There are 851 homes listed for foreclosure in April, 525 less than the 1,376 listed for foreclosure last April. April 2011’s listings marked the second highest of the year, topped by December’s 1,429.
April’s number is the lowest since January 2009, which had 741 homes listed.
Cobb’s foreclosures market began snowballing after 2000, when there were 1,675 homes on the auction block for the whole year. After that, more and more homes were being auctioned off, with 3,280 homes were advertised in 2005, followed by 4,567 in 2006; 5,781 in 2007; and 7,911 in 2008. The real jolt came in 2009, when Cobb saw a 65 percent increase over the previous year with 13,038 homes were advertised for foreclosure. 2010 continued the rising trend with 15,854 homes, and 2011 finally saw the first break in over a decade when the total dropped to 13,751.
Year-to-date, Cobb has seen 2,886 homes listed in foreclosure in 2012 — 1,008 less than the 3,894 that had been listed for the auctions in February, March and April of last year.
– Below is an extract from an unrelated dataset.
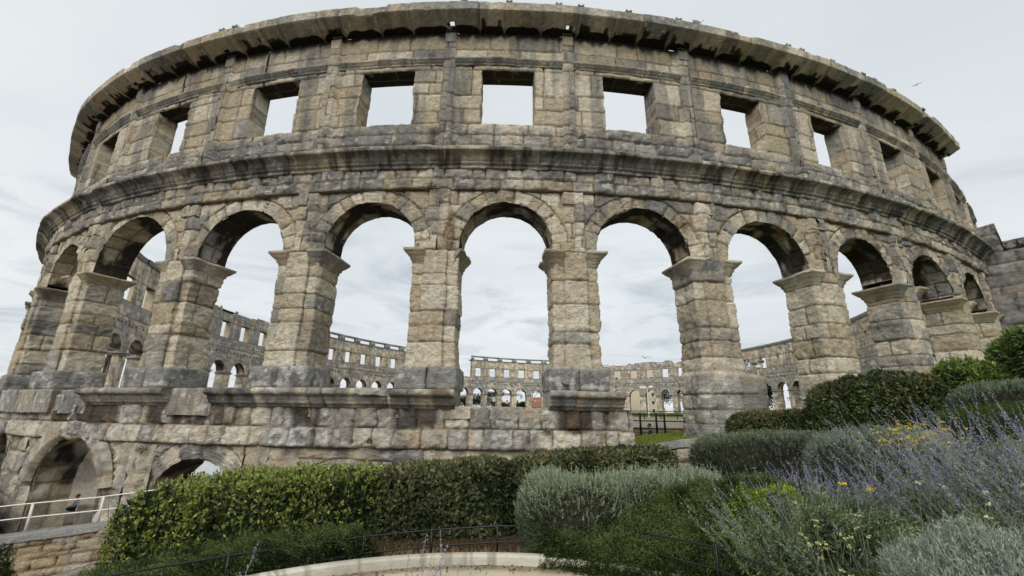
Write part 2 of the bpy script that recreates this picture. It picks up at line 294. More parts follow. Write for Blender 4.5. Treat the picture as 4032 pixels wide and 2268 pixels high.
# --------------------------------------------------- near side, outer face in full detail
def make_pier(i, zb, step, parent, half=.79, pil=.39, seed=0, z1=None, widen=None):
    sc = NEAR[i]; D0, D1 = -.12, -1.42; rnd = random.Random(900 + i); z1 = z1 or Z['IMP'] - .02; 
    poly = [(-half, D1), (-half, D0), (-pil, D0), (-pil, 0), (pil, 0), (pil, D0), (half, D0), (half, D1), (-half, D1)]
    pp, nn = [], []
    for a, b in zip(poly[:-1], poly[1:]):
        a, b = np.array(a), np.array(b); L = np.hypot(*(b - a)); k = max(2, int(L / step)) if L > .2 else 2; t = (b - a) / L
        for j in range(k): pp.append(a + (b - a) * j / k); nn.append((-t[1], t[0]))
    pp, nn = np.array(pp), np.array(nn); nn = nn + .35 * (np.roll(nn, 1, 0) + np.roll(nn, -1, 0)); nn /= np.linalg.norm(nn, axis=1)[:, None]
    lev = courses(zb, z1, .35, 1.05, 77 + i); zz = np.linspace(zb, z1, int((z1 - zb) / step) + 1); n = len(pp); per = np.arange(n) * step
    U, ZZ = np.meshgrid(per, zz, indexing='ij'); zw = ZZ + .03 * (fbm(U * .8, ZZ, i) - .5); k = np.clip(np.searchsorted(lev, zw, side='right'), 1, len(lev) - 1)
    e = np.minimum(np.abs(zw - lev[k - 1]), np.abs(lev[k] - zw)); dsv, ofv = pp[:, 0][:, None] + 0 * ZZ, pp[:, 1][:, None] + 0 * ZZ
    side = np.where(np.abs(dsv) <= pil + .01, 0, np.sign(dsv)); one = hsh(k, i) > .45; sid = np.where(one & (side > 0), 1, np.where(one, 0, side)); r, r2 = hsh(k, sid, i + .5), hsh(k, sid, i + 7.5)
    vj = np.abs(ofv + .75 + .4 * (hsh(k, 3., i) - .5)) ; e2 = np.where((np.abs(dsv) > half - .02), np.minimum(e, np.where(hsh(k, 5., i) > .5, vj, 9)), e)
    uu = dsv * 1. + ofv * .7 + i * 3; h = relief(uu, ZZ, e2, r, .85, groove=.036, seed=i) + (hsh(k, 2., i) - .5) * .035 + .02
    h = h + (fbm(uu * 6, ZZ * 9, i + .3, 3) - .5) * .07 + .05 * sst(1.9, 1.4, ZZ) - np.where(np.abs(dsv) > half - .02, .07 * sst(.64, .80, fbm(ZZ * 1.3, ofv * 1.3, i + np.sign(dsv))), 0)
    if widen is not None: h = h + widen(ZZ, dsv, ofv)
    S, O = sc + dsv + nn[:, 0][:, None] * h, ofv + nn[:, 1][:, None] * h
    lowgrey = .18 + .5 * sst(1.2, .6, ZZ) ; col = tone(dsv + ofv + i * 5, ZZ, e2, r, r2, .16, .55, .35, .12, .1 , seed=i * 3)
    col = mix(col, tone(dsv + ofv + i * 5, ZZ, e2, r, r2, .6, .3, .3, .25, .5, seed=i * 3 + 1), sst(1.6, .9, ZZ))
    mb = MB(); mb.grid(WN(S, O, ZZ), col, wrap=True); return mb.build('pier', M_STONE, parent)
IMPOST = [(0, 0), (.03, .02), (.04, .13), (.09, .16), (.10, .25), (.17, .31), (.25, .40), (.27, .44), (.31, .46), (.32, .56), (0, .57)]
STEP = .043
BAYC = {}
for i in range(-6, 8):
    if i == -6: NEAR[-6] = NEAR[-5] - 5.6
    if i == 7: NEAR[8] = NEAR[7] + 5.2
def widen2(z, ds, of): return np.where(z < 1.45, .10 + .55 * (ds > .5) * sst(1.5, 1.3, z) * (of > -.6), 0) 
for i in range(-6, 9):
    st = STEP if -5 <= i <= 6 else .14
    zb = Z['BASE'] - .02
    if i == 2: zb = -1.3
    if i >= 3: zb = -1.5
    p = make_pier(i, zb, st, arena, widen=widen2 if i == 2 else None)
    z0 = Z['IMP'] - .57; mb = MB()
    if i != 0:
        sweep(mb, [(.38, -.12), (.79, -.12), (.79, -1.42), (-.79, -1.42), (-.79, -.12), (-.38, -.12)][::-1] if False else [(-.38, -.12), (-.79, -.12), (-.79, -1.42), (.79, -1.42), (.79, -.12), (.38, -.12)], [(a, z0 + b) for a, b in IMPOST], NEAR[i], WN, 40 + i, noise_=.008, grey=.25)
        mb.build('capital', M_STONE, p)
    else:
        for pth in ([(-.38, -.12), (-.79, -.12), (-.79, -.75)], [(.79, -.55), (.79, -1.42), (.3, -1.42)]):
            pth = [pth[0], pth[1], pth[2]]; sg = -1
            mb = MB(); sweep(mb, pth if pth[0][0] < 0 else [(.79, -1.42), (.79, -.40), (.60, -.12)], [(a, z0 + b) for a, b in IMPOST], NEAR[i], WN, 41, noise_=.012, grey=.25); mb.build('capital', M_STONE, p)
    if i <= 1 and i >= -6:      # rough plinth block under the pier
        mb = MB()
        for (x0, x1, sd) in ((-1.02, -.05, 1), (-.05, 1.02, 2)):
            mb.rock(WN(NEAR[i] + (x0 + x1) / 2, -.68, 1.09), (1.04, 1.75, .76), GREY, seed=i * 3 + sd, n=44, amp=.07, pw=16, paint=lambda P: tone(P[..., 0] + P[..., 1], P[..., 2], np.full(P.shape[:2], .5), np.full(P.shape[:2], .9), fbm(P[..., 0] * 2, P[..., 1] * 2, P[..., 2] * 2), .75, .2, .2, .05, .6, seed=3), rz=math.atan2(*(np.subtract(WN(NEAR[i] + .5, 0, 0), WN(NEAR[i] - .5, 0, 0))[[1, 0]])))
        mb.build('plinth', M_STONE, p)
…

The calculated year for foreclosures runs February through January, as the numbers are reported a month before the auction.
Tom Heyer of Marietta, senior mortgage loan officer with SunTrust Mortgage in Kennesaw, said that because the downfall of the housing market and the national economy, foreclosures will always have a substantial presence in the market, but the percentage of foreclosure sales to other sales is shifting.
“We used to have about 60 percent foreclosures in the market, even up through last year, but that (ratio) is starting to shift downward to 50/50, and I think it will keep shifting in a positive direction,” Heyer said. “There’s an upbeat feeling in the housing industry right now, one we haven’t felt in a while, because money’s so cheap right now and reports on the sentiments of those in the industry are the highest they have been in five years, in some cases.”
Heyer said foreclosure numbers are starting to improve all over the Atlanta housing market, not just in Cobb. Still, Heyer said foreclosures will continue to pour in, at least for the first half of this year, and many of those will be due to circumstances in which loan modifications have fallen through.
Legal notices must appear on four consecutive Fridays before a property can be sold at auction on the Cobb Superior Courthouse steps in Marietta. Foreclosure sales begin at 10 a.m. on the first Tuesday of the month.